Pino. Nome proprio di persona.
Pino nel senso di Pino Pascali, artista d'avanguardia che aveva attirato su di sé l'attenzione del mondo dell'arte italiano (e non solo) dalla fine degli anni Cinquanta e per tutti i Sessanta, prima di morire giovanissimo dopo un incidente avvenuto in un sottopasso romano, quello del Muro Torto, in sella all'amata motocicletta. Era un 11 settembre.
Pascali, passato da Polignano a Roma via Napoli, dalla pop art all'arte povera con incurisioni nell'arte performativa, esposto nella leggendaria galleria di Fabio Sargentini a Roma, e alla Biennale del '68, quella dell'anno della contestazione studentesca.

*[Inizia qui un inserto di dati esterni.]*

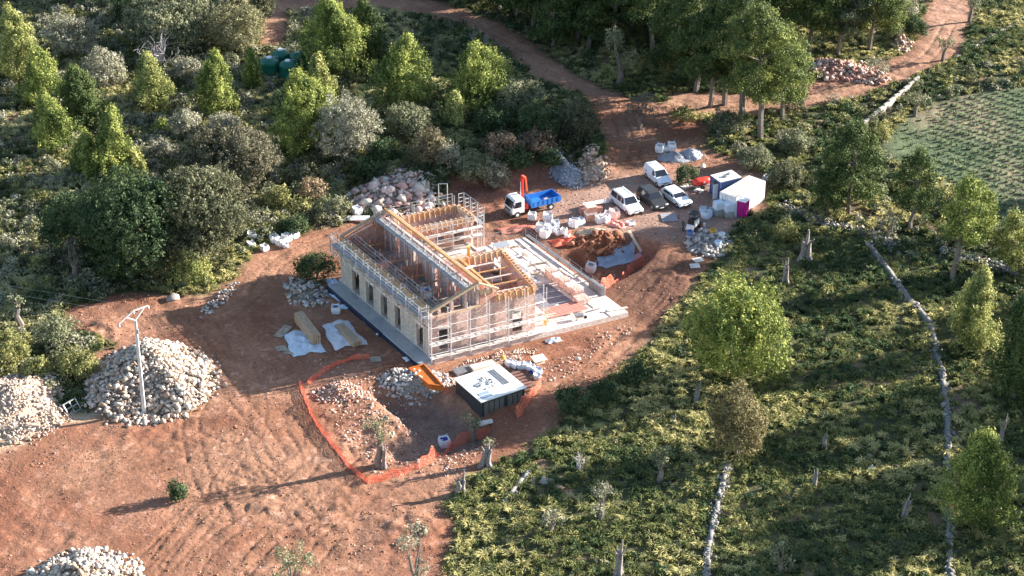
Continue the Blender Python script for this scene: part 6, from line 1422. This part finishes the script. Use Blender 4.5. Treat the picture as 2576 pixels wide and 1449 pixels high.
# ================================================================ orange safety mesh
def net(pl, hgt, label, lean=0.0, seed=1, posts=True, low=None):
    pts = []
    for (a_, b_) in zip(pl[:-1], pl[1:]):
        A = G(*a_); B = G(*b_); n = max(2, int((B-A).length/.10))
        for i in range(n): q = A+(B-A)*(i/n); pts.append(Vector((q.x, q.y, float(hz(q.x, q.y)))))
    q = G(*pl[-1]); pts.append(q); r_ = random.Random(seed); o = pts[0]; root = empty('safety_mesh', o); tag(root, label, 'safety mesh')
    mb = MB(); N_ = len(pts); rows = 13; grid = []
    for i, p in enumerate(pts):
        d = (pts[min(i+1, N_-1)]-pts[max(i-1, 0)]); nn = Vector((-d.y, d.x, 0)).normalized(); s = i*.10
        hh = hgt*(.80+.16*math.sin(s*1.1+seed)+.12*math.sin(s*2.9)+.06*r_.random()); ln = lean*(.6+.4*math.sin(s*.7))+.02*math.sin(s*1.9)
        grid.append([p-o+nn*(ln*(k/(rows-1))**1.2+.05*math.sin(k*2+s*3))+Vector((0, 0, .03+hh*k/(rows-1))) for k in range(rows)])
    up = Vector((0, 0, 1))
    for i in range(N_-1):
        for k in range(rows):
            t = up*(.022 if k in (0, rows-1) else .011); a_, b_ = grid[i][k], grid[i+1][k]; mb.add([a_-t, b_-t, b_+t, a_+t], [(0, 1, 2, 3)])
        d = (grid[i+1][0]-grid[i][0]).normalized()*.014
        for k in range(rows-1): a_, b_ = grid[i][k], grid[i][k+1]; mb.add([a_-d, a_+d, b_+d, b_-d], [(0, 1, 2, 3)])
    mb.obj('net', M_ORA, root)
    if posts:
        for i in range(0, N_, 26): mp = MB(); g = grid[i]; mp.tube([g[0]-up*.2, Vector((g[0].x, g[0].y, g[-1].z+.12))], .025, 5); mp.obj('post', M_DGREY, root)
    return root
net([(751,967),(766,1006),(780,1042),(813,1096),(841,1130),(875,1177),(925,1218)], .6, 'longest stretch of orange mesh, down the left side of the dug slope', lean=.2, seed=2)
net([(925,1218),(969,1208),(1010,1196),(1054,1177)], .45, 'slumped orange mesh at the lowest corner of the enclosure', lean=.8, seed=3)
net([(1054,1180),(1084,1162),(1132,1132),(1180,1110),(1233,1088)], 1.2, 'orange mesh along the bottom right of the enclosure', lean=.3, seed=4)
net([(775,968),(792,955),(834,925),(885,905),(929,901)], .5, 'orange mesh running up towards the building walkway', lean=.2, seed=5)
net([(1303,1057),(1322,1025),(1342,997),(1362,974)], 1.1, 'orange mesh right of the black shed', lean=.5, seed=6)
net([(1516,733),(1545,712),(1575,695),(1600,672),(1624,660)], 1.2, 'orange mesh between the platform and the dark earth curve', lean=.5, seed=7)
# ================================================================ power pole and wires
c = G(363, 1040); root = empty('power_pole', c); tag(root, 'tall slim concrete power pole with an angled steel crossarm on the stone heap', 'power pole')
top = zat(c, 806); xo = (342-363)/ (F/depth(c)) + .0
lean_x = -.0
M_POLE = mat('pole_concrete', (.62,.60,.58), .8, 0, .08, 1)
mb = MB(); mb.beam((0, 0, -.5), (0, 0, top), .26, .30); v0 = mb.v
mb.v = [(x*(1.25-.5*z/top), y*(1.25-.5*z/top), z) for x, y, z in v0]; mb.obj('mast', M_POLE, root)
mb = MB(); tL = Vector((-1.5, -.9, top+.1)); tC = Vector((-.1, 0, top+1.1)); tR = Vector((1.25, .9, top+1.2))
for a_, b_ in ((tL, tC), (tC, tR), (Vector((0, 0, top)), (tL+tC)/2), (Vector((0, 0, top)), (tR+tC*.3)/1.3)): mb.beam(a_, b_, .10, .10)
mb.obj('crossarm', M_POLE, root)
for q in (tL, (tC), tR): mb = MB(); mb.lathe([(.05, -.35), (.13, -.28), (.07, -.2), (.12, -.12), (.05, -.04)], 10, (q.x, q.y, q.z)); mb.obj('insulator', mat('insulator_glass', (.45,.50,.50), .3), root)
mb = MB(); mb.box((.16, -.12, top-1.2), (.2, .2, .5)); mb.obj('junction_box', M_GREY, root)
far = Vector((-46, 74, 12)); M_WIRE = mat('wire', (.35,.34,.34), .5)
for i, q in enumerate((tL, tC, tR)):
    s = c+q-Vector((0, 0, .35)); e1 = s+Vector((-60, 18.5, 5)); e2 = s+Vector((62, -42, 1.5))
    P = []
    for t in np.linspace(0, 1, 15): p_ = s+(e1-s)*t; p_.z -= 3.2*math.sin(t*PI)*.5; P.append(p_-s)
    mb = MB(); mb.tube(P, .012, 4); tag(mb.obj('overhead_wire', M_WIRE, loc=s), ['lowest left wire running from the pole to the upper left', 'middle wire running from the pole to the upper left', 'right wire running from the pole to the upper left'][i], 'wire')
# red and grey frames by the left heap
def frame(u, v, sz, rz, m, label, name, tilt=.5):
    c = G(u, v); root = None; mb = MB(); w_, h_ = sz; M3 = Matrix.Rotation(rz, 3, 'Z')@Matrix.Rotation(tilt, 3, 'X')
    for s in ((0, 0, w_, 0), (w_, 0, w_, h_), (w_, h_, 0, h_), (0, h_, 0, 0), (w_*.5, 0, w_*.5, h_), (0, h_*.5, w_, h_*.5)): mb.beam(M3@Vector((s[0], s[1], .1)), M3@Vector((s[2], s[3], .1)), .09, .09)
    return tag(mb.obj(name, m, loc=c), label, 'scrap metal')
frame(98, 1062, (1.9, 1.5), .2, M_RED, 'dark red steel frame lying at the foot of the left heap', 'steel_scrap', .3)
frame(128, 1066, (.35, 2.0), .4, M_ORA, 'orange steel channel lying right of the dark red frame', 'steel_channel', .1)
frame(172, 1045, (1.6, 1.2), .9, M_GREY, 'thin grey steel frame leaning in the shade of the largest heap', 'steel_scrap', .9)
# ================================================================ water tanks
TG = mat('tank_green', (.01,.13,.085), .4, 0, .08, 1)
for (u, v, s, lb) in [(708,172,1.0,'farthest green water tank of the four'),(751,176,.97,'green water tank at the right of the four'),(679,194,1.05,'tallest looking green water tank at the left front of the four'),(726,200,1.0,'green water tank at the right front, half behind the pine')]:
    c = G(u, v); root = empty('water_tank', c); tag(root, lb, 'water tank'); r0 = 1.22*s; h0 = 2.35*s
    mb = MB(); mb.lathe([(r0*.98, 0), (r0, .1), (r0, .5), (r0*1.015, .55), (r0, .6), (r0, 1.1), (r0*1.015, 1.15), (r0, 1.2), (r0, h0-.5), (r0*1.015, h0-.45), (r0*.98, h0-.05), (r0*.9, h0+.08), (r0*.55, h0+.32), (r0*.33, h0+.40)], 28); mb.obj('barrel', TG, root, smooth=True)
    mb = MB(); mb.lathe([(r0*.32, h0+.38), (r0*.32, h0+.52), (r0*.26, h0+.58)], 18); mb.obj('lid', M_WHITE, root)
    mb = MB(); mb.lathe([(r0*1.02, .38), (r0*1.03, .40), (r0*1.03, .62), (r0*1.02, .64)], 28); mb.obj('band', M_WHITE if v in (194,) else TG, root)
    mb = MB(); mb.tube([(r0*.3, r0*.2, h0+.42), (r0*.9, r0*.5, h0+.35), (r0*1.08, r0*.6, .2)], .05, 6); mb.obj('pipe', M_GREY, root)
# ================================================================ loader and the person beside it
c = G(1745, 574); root = empty('compact_loader', c, R(62)); tag(root, 'compact black and white loader with a slatted side at the yard edge', 'loader')
mb = MB(); mb.hexa([(-1.0,-.42,.35),(.9,-.42,.35),(.9,.42,.35),(-1.0,.42,.35)], [(-.95,-.40,1.5),(.6,-.40,1.25),(.6,.40,1.25),(-.95,.40,1.5)]); mb.obj('body', M_BLACK, root, bevel=.05)
for i in range(4): mb = MB(); mb.beam((-.75+i*.36, -.47, .5), (-.70+i*.36, -.43, 1.4-.05*i), .05, .17); mb.obj('slat', M_WHITE, root)
mb = MB(); mb.hexa([(-1.35,-.5,.3),(-1.0,-.5,.3),(-1.0,.5,.3),(-1.35,.5,.3)], [(-1.25,-.45,.85),(-1.0,-.45,.95),(-1.0,.45,.95),(-1.25,.45,.85)]); mb.obj('front_panel', M_WHITE, root, bevel=.04)
mb = MB()
for x in (-.5, .55):
    for y in (-.38, .38): mb.tube([(x, y, 1.2), (x, y, 2.0)], .035, 6)
mb.box((0, 0, 2.02), (1.25, .9, .06)); mb.obj('canopy', M_BLACK, root)
for s in (-1, 1):
    for x in (-.6, .5): mb = MB(); mb.tube([(x, s*.42, .3), (x, s*.62, .3)], .3, 14); mb.obj('wheel', M_RUB, root)
mb = MB(); mb.hexa([(.95,-.55,.08),(1.5,-.55,.05),(1.5,.55,.05),(.95,.55,.08)], [(1.0,-.55,.6),(1.2,-.55,.5),(1.2,.55,.5),(1.0,.55,.6)]); mb.obj('bucket', M_DGREY, root)
for i, (u, v, m_, lb) in enumerate([(1760, 571, M_RED, 'small red jerrycan right of the loader'), (1772, 570, M_WHITE, 'small white canister right of the loader')]):
    mb = MB(); mb.box((0, 0, .22), (.32, .2, .42)); mb.tube([(-.1, 0, .43), (-.1, 0, .5), (.08, 0, .5), (.08, 0, .43)], .02, 6); tag(mb.obj('jerrycan', m_, loc=G(u, v), bevel=.03), lb, 'canister')
def person(u, v, face, label, tall=1.76):
    c = G(u, v); root = empty('person', c, face); tag(root, label, 'person'); k = tall/1.76
    J = {'pel': (0,0,.95,.16), 'bel': (0,.0,1.1,.155), 'che': (.02,0,1.32,.17), 'nec': (.04,0,1.50,.065), 'hed': (.07,0,1.62,.095), 'top': (.07,0,1.72,.08),
         'ls': (.02,.19,1.40,.075), 'le': (.05,.27,1.14,.055), 'lw': (.25,.24,1.02,.04), 'lh': (.33,.22,1.02,.035), 'rs': (.02,-.19,1.40,.075), 're': (-.03,-.27,1.13,.055), 'rw': (.16,-.27,.93,.04), 'rh': (.22,-.26,.87,.035),
         'lp': (0,.10,.90,.11), 'lk': (.07,.12,.50,.075), 'la': (-.02,.13,.10,.05), 'lt': (.15,.14,.04,.045), 'rp': (0,-.10,.90,.11), 'rk': (.03,-.12,.50,.075), 'ra': (0,-.13,.10,.05), 'rt': (.17,-.14,.04,.045)}
    E_ = [('pel','bel'),('bel','che'),('che','nec'),('nec','hed'),('hed','top'),('che','ls'),('ls','le'),('le','lw'),('lw','lh'),('che','rs'),('rs','re'),('re','rw'),('rw','rh'),('pel','lp'),('lp','lk'),('lk','la'),('la','lt'),('pel','rp'),('rp','rk'),('rk','ra'),('ra','rt')]
    ks = list(J); verts = [(J[q][0]*k, J[q][1]*k, J[q][2]*k) for q in ks]; edges = [(ks.index(a_), ks.index(b_)) for a_, b_ in E_]; rad = [J[q][3] for q in ks]
    for hnd, sy in (('lh', 1), ('rh', -1)):      # five fingers on each hand
        hx_, hy_, hz_ = J[hnd][:3]
        for f_ in range(5):
            o_ = (f_-2)*.017; i0 = len(verts); L_ = [.05,.075,.082,.076,.06][f_]
            verts += [((hx_+.03)*k, (hy_+o_*1.2)*k, (hz_-.005)*k), ((hx_+.03+L_*.8)*k, (hy_+o_*1.5)*k, (hz_-.035)*k)]; rad += [.010, .008]; edges += [(ks.index(hnd), i0), (i0, i0+1)]
    me = bpy.data.meshes.new('body'); me.from_pydata(verts, edges, []); o = link('body', me, None, root)
    sk = o.modifiers.new('skin', 'SKIN'); 
    for i_, sv in enumerate(me.skin_vertices[0].data): sv.radius = (rad[i_]*k, rad[i_]*k); sv.use_root = (i_ == 0)
    ss = o.modifiers.new('sub', 'SUBSURF'); ss.levels = 1; ss.render_levels = 1
    m, N, L, b_ = new_mat('work_clothes'); tc = N.new('ShaderNodeTexCoord'); sx = N.new('ShaderNodeSeparateXYZ'); L.new(tc.outputs['Object'], sx.inputs[0])
    rp = N.new('ShaderNodeValToRGB'); rp.color_ramp.interpolation = 'CONSTANT'; dv = N.new('ShaderNodeMath'); dv.operation = 'DIVIDE'; dv.inputs[1].default_value = 1.8*k; L.new(sx.outputs[2], dv.inputs[0]); L.new(dv.outputs[0], rp.inputs[0])
    el = rp.color_ramp.elements; el[0].position = 0; el[0].color = (.03,.025,.02,1); el[1].position = .08; el[1].color = (.035,.04,.055,1)
    for p_, c_ in ((.54, (.05,.05,.06,1)), (.835, (.42,.24,.17,1))): e_ = el.new(p_); e_.color = c_
    L.new(rp.outputs[0], b_.inputs['Base Color']); b_.inputs['Roughness'].default_value = .8; me.materials.append(m)
    mb = MB(); mb.lathe([(.108, 1.655*k), (.11, 1.70*k), (.085, 1.755*k), (.03, 1.785*k)], 12, (.06, 0, 0)); mb.obj('cap', M_OWOOD, root, smooth=True)
    mb = MB(); mb.box((.163, 0, 1.625*k), (.03, .025, .045)); mb.box((.155, .035, 1.65*k), (.015, .02, .012)); mb.box((.155, -.035, 1.65*k), (.015, .02, .012)); mb.box((.155, 0, 1.585*k), (.012, .05, .012)); mb.obj('face', mat('skin', (.40,.22,.16), .6), root)
    return root
person(1717, 582, R(10), 'person in dark work clothes and a pale cap standing left of the loader, facing it')
# loose paving pieces and barrels near the debris heap
for (u, v, m_, lb) in [(1735,592, mat('tub_blue', (.12,.20,.42), .5), 'blue tub on the debris heap'), (1793,588, M_YEL, 'yellow tub on the debris heap'), (1815,598, M_WHITE, 'white sack at the right edge of the debris heap'), (1806,618, BLUEISH, 'pale blue sack at the lower right edge of the debris heap')]:
    mb = MB(); mb.lathe([(.3, 0), (.38, .3), (.40, .6), (.36, .62), (.33, .3)], 14); tag(mb.obj('tub', m_, loc=G(u, v, .3)), lb, 'tub')
cloth(2196, 1183, .9, .7, 'lone white plastic sack in the shaded grass at right', M_BAG, name='plastic_sack', hgt=.6, seed=21, cat='sack')
cloth(1650, 866, .35, .5, 'tiny white plastic scrap left of the lone pine', M_BAG, name='plastic_scrap', hgt=.3, seed=22, cat='scrap')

Proprio dalla galleria di Sargentini, è di recente stata acquistata dalla Fondazione Pino Pascali una delle sue ultime opere. Una delle più note: "Cinque bachi da seta e un bozzolo". Un passaggio importante, simbolico, che riporta Pascali da Roma a Polignano. Dalla città al mare, quel mare che amava visceralmente, e che aveva fatto diventare un'installazione , "32 metri quadrati di mare circa", oggi esposta alla Galleria Nazionale d'Arte Moderna.
A partire da questo ritorno a casa Walter Fasano, storico montatore di Luca Guadagnino, ma non solo (suo anche il montaggio di film di Dario Argento, e dell'America Latina dei D'Innocenzo Bros di prossima uscita), ha costruito un documentario. Pino. Nome proprio di film.
Un documentario d'arte su un artista. Breve, compatto, astratto. Concretissimo. Bianco e nero, voci narranti di Suzanne Vega, Alma Jodorowsky, Monica Guerritore, Michele Riondino. Sospeso tra nouvelle vague e sperimentalismo avanguardista, mette assieme immagini di repertorio, frammenti, opere, foto. Tantissime fgoto. Dello stesso Pascali, di Claudio Abate, Elisabetta Catalano, Ugo Mulas. Di Pino Musi, che è il fotografo che ha documentato il trasloco di "Cinque bachi da seta e un bozzolo" da Roma alla Puglia.
La storia, se di storia si può parlare (forse sarebbe meglio dire Storia) è quella di un ritorno, quindi. Anche del ritorno nella memoria dello spettatore e nel dibattito artistico della figura di Pascali, della sua opera e del suo febbrile attivismo che lo aveva portato a sperimentare scultura, pubblicità, cinema, installazioni. Sempre a modo suo. Sempre in maniera personalissima.
Il percorso tracciato da Fasano è intenso, affascinante. Mai impervio. Sempre coinvolgente. Vale la pena seguirlo.